Ogni mattina un responsabile marketing si sveglia e sa che dovrà trovare un nuovo modo, sempre più efficace, di portare persone verso il proprio brand.
Una strategia che sta guadagnando particolare popolarità nell’ultimo periodo è quella della gamification. Di primo acchito il termine potrebbe far pensare a qualcosa di semplicistico, o di poco adatto ad un pubblico adulto; qualcosa insomma più per ragazzini che altro.
Gli obiettivi sono invece molto diversi tra loro, e complessi: dal raggiungimento di un maggior coinvolgimento delle persone alla fidelizzazione dei clienti, da un miglior monitoraggio delle performance interne alla risoluzione di problemi con i partner.
Nonostante, come si possa facilmente intuire dal termine, si tratti di attività che modificano la comunicazione di un messaggio, di un prodotto, ludicizzandolo, gamification in realtà non significa realizzare un videogame aziendale, o inserire banner pubblicitari in Candy Crush.
E’ molto di più, e molto più sottile.
Stimolando l’utente con attività legate al game design in un contesto esterno però al gioco, egli diventa un utente attivo, maggiormente motivato. Il sopraggiunto inaspettato coinvolgimento emotivo durante la navigazione e l’uso del prodotto gamificato lo porta a non comportarsi più come farebbe il suo alter ego passivo, che subisce le informazioni che lo investono e magari le ignora anche, ma si ritrova protagonista - e in un modo più divertente - di attività che normalmente potrebbero non esserlo. Wikipedia infatti recita: “pagamento di tasse, prevenzione sanitaria, manutenzione”. In effetti tutte attività ben poco divertenti e accattivanti, per le quali normalmente non si impazzisce di gioia.
Un esempio pratico e molto semplice è quanto le case automobilistiche stiano realizzando mediante l’app di monitoraggio del veicolo: collegando lo smartphone alla propria vettura è possibile monitorare i consumi ad esempio, condividere l’informazione sui social, scalare la classifica nazionale, confrontarsi con il partner.
Tutto ciò non è appunto un videogame, ma un modo divertente per scambiare informazioni che altrimenti, in altri contesti, non sarebbero nemmeno mai venute a galla.
Avviene inoltre un ulteriore importante passaggio: il brand, cavalcando in questo caso specifico l’onda dell’eco-sostenibilità, ottiene dati, dati molto importanti, dati a cui fino al giorno prima avrebbe potuto accedere con enorme difficoltà e scarsa consistenza.

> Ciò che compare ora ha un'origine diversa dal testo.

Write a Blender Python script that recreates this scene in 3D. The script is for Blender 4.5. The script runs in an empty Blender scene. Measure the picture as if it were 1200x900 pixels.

Sfruttando il coinvolgimento ludico e di fatto utilizzando l’utente finale come ponte, come veicolo per garantirsi l’accesso a queste informazioni: da un lato mediante un modello di reward l’utente finale viene premiato o ricompensato, dall’altro il nostro responsabile marketing è finalmente venuto in possesso di quelle informazioni a cui era profondamente interessato.